Steidel enters Alford plea
Rosanne Weber/Staff
A judge Monday convicted Jason Steidel, 19, of aggravated DUI manslaughter in Augusta County Circuit Court. Steidel will begin a prison sentence Friday.
STAUNTON — A hesitant judge convicted a Waynesboro teen of aggravated DUI manslaughter Monday, but called a plea agreement’s suggested maximum sentence of two years in prison “rather lenient.”
By entering an Alford plea, Jason M. Steidel, 19, acknowledged that evidence against him was strong enough to convict while not admitting his guilt in a Dec. 12, 2007, crash that killed passenger and friend Timothy Moran, 19, Crimora.
State police estimate Steidel’s 2002 Ford Mustang GT was traveling between 113 and 128 mph on Route 612 near Crimora when it went off the right side of the road on a slight curve.
The car plowed through two fences, scraped several cedar trees, went airborne “like a pole vault,” hit another tree 8 feet above the ground and came to rest 625 feet from the road, said Assistant Commonwealth’s Attorney Robin Boylan.
Steidel’s blood-alcohol content was 0.07 percent, according to authorities. The legal limit for adults is .08 percent. Under Virginia’s zero-tolerance laws, a driver younger than 21 can be charged with drunken driving with a blood-alcohol content of .02 percent or higher.
Steidel’s plea closes one part of the frequently continued case that presented a number of evidence problems for Boylan. Among them: the death of witness Zachary Carpenter, who had been at the center of a dispute about whether Steidel was driving.
That dispute and other previously unreleased information came out in court Monday when Judge Charles H. Smith Jr. asked attorneys about the sentence.

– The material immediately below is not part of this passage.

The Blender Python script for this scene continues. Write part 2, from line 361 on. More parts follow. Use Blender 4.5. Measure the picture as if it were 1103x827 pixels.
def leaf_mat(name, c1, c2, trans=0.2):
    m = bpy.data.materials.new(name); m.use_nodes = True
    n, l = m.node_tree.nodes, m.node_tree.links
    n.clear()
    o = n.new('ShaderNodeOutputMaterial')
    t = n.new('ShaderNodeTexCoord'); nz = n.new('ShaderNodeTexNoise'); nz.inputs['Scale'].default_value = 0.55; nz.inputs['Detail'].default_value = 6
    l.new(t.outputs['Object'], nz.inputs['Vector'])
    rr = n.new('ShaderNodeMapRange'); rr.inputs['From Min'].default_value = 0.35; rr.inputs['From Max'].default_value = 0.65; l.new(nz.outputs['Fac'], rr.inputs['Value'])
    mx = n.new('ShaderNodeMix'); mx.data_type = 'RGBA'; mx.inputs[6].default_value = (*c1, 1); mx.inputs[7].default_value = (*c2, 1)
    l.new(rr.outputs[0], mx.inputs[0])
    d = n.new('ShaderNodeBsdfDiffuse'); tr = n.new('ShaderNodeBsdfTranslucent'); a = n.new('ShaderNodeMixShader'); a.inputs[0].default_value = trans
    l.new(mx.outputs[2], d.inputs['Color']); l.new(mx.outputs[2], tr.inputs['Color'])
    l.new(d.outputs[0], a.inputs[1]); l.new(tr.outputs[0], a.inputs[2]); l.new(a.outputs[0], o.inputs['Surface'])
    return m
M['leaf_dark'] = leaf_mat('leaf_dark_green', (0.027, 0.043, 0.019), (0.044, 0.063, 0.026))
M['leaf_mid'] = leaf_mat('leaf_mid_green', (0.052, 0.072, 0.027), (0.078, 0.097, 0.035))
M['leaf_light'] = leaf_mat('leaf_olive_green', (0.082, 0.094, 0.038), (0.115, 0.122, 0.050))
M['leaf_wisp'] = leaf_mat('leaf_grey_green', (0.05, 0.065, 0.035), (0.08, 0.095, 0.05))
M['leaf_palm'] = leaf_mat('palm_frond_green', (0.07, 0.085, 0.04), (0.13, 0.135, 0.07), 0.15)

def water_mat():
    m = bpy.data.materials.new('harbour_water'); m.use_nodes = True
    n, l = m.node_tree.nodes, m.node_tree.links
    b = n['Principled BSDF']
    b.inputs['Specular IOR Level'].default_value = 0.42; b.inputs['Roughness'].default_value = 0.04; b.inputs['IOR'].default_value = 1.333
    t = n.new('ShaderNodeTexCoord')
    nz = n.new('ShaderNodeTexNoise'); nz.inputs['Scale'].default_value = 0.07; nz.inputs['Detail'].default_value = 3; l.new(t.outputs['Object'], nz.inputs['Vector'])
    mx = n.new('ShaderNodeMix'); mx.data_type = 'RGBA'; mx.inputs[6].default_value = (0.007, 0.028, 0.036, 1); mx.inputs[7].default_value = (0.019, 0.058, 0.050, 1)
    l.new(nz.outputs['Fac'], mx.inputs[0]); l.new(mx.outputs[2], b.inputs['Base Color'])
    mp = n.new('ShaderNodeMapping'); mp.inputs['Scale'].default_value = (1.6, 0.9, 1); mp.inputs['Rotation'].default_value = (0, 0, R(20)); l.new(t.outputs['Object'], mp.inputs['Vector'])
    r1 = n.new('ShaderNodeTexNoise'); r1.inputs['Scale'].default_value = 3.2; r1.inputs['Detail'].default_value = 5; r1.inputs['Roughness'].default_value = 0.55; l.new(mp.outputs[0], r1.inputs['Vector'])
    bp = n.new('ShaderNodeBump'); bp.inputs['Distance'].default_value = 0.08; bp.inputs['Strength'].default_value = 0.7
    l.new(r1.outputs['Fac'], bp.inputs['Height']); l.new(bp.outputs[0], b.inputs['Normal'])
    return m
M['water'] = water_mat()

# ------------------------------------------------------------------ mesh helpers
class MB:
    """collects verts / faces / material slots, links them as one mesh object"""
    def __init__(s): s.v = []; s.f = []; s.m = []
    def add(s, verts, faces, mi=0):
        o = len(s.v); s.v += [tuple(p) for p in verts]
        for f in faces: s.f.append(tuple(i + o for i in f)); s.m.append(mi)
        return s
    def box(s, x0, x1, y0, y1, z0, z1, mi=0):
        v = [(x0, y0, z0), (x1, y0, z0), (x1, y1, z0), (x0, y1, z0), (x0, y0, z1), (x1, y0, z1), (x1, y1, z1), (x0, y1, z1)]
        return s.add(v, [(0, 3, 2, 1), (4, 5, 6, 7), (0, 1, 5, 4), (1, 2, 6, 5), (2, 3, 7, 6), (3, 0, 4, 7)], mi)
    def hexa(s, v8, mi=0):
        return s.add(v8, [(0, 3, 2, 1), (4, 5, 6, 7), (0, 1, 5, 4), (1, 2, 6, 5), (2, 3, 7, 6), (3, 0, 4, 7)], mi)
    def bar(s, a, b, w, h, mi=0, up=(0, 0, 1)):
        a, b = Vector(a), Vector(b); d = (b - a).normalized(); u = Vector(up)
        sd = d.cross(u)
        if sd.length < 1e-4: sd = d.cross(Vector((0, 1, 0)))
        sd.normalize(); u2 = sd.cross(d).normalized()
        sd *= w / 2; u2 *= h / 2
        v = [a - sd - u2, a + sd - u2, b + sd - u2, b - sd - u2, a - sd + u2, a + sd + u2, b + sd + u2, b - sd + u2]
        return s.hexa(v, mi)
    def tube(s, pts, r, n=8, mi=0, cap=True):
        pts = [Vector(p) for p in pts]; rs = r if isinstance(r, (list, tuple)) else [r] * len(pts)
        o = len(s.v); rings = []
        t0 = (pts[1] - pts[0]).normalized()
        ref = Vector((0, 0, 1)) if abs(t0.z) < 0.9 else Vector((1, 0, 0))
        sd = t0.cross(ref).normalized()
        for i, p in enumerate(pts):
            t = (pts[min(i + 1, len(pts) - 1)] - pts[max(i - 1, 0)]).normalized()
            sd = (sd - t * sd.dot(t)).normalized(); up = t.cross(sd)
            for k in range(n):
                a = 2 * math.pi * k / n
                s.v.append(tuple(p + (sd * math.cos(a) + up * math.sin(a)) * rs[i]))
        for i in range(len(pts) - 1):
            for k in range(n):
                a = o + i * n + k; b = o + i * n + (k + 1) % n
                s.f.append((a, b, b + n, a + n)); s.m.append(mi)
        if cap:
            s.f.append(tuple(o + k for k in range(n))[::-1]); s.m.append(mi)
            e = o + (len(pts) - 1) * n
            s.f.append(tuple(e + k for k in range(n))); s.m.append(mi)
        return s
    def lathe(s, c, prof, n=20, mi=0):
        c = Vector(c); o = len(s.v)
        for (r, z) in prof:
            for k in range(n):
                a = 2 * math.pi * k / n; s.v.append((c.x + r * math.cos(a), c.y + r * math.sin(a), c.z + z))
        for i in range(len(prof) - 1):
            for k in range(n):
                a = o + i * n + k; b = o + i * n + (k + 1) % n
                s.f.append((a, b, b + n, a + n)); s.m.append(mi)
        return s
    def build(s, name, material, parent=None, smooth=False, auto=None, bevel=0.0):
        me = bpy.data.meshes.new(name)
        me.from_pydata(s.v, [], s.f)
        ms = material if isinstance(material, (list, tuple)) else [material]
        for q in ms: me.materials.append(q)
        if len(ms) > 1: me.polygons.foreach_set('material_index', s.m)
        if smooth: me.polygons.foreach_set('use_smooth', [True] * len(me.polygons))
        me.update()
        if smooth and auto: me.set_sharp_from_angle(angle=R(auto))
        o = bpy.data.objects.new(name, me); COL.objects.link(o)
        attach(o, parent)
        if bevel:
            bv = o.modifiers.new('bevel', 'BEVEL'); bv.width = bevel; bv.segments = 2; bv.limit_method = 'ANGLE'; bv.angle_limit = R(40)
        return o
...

“It seems to be a rather lenient recommendation,” Smith said.
Boylan told the judge that Carpenter’s death, which Waynesboro police ruled an apparent suicide, might be indirectly attributable to the stress he felt after the crash. The other surviving passenger, Elizabeth Fogle, no longer recalls who was driving that night, Boylan said.
Defense attorney David Smith repeatedly told the judge the plea agreement was in Steidel’s best interest, but raised doubts about the prosecution’s case. Blood found on the car’s console did not match that of Steidel, which could indicate he was not in a front seat, the defense attorney said.
There was also evidence Steidel came into contact with wood — a fact at odds with evidence the car scraped trees on its passenger side.
The judge paused in silence for nearly 30 seconds after hearing from the defense. Boylan spoke up again.
“I can tell that the court is troubled about this,” Boylan said, before describing how the victim’s relatives support the sentence.
Aggravated involuntary DUI manslaughter carries a mandatory minimum sentence of one year. Pending a pre-sentence report, Steidel could serve that minimum. In February, an Augusta County jury reduced the same charge against a Staunton man from aggravated to involuntary DUI manslaughter and sentenced him to four months in prison. Prosecutors in that case called the sentence “way out of line.”
In court Monday, Boylan also addressed Steidel’s credibility. State police reported that the teen told them a fifth person, a man, was driving. No other passengers mentioned this.
“Later searches failed to locate this phantom fifth person,” Boylan said.
Yet to be determined in court is the role Steidel’s parents had in allegedly pressuring Carpenter into signing a statement identifying Fogle as the driver. Carpenter later returned to a magistrate to claim Emil and Gloria Steidel pressured him into signing the statement.
Gloria Steidel is scheduled for a trial in July on a charge of inducing another to commit perjury. Emil Steidel has missed several hearings, and court records list him as a fugitive. Both have denied pressuring Carpenter.
Jason Steidel will begin his sentence Friday by reporting to Middle River Regional Jail.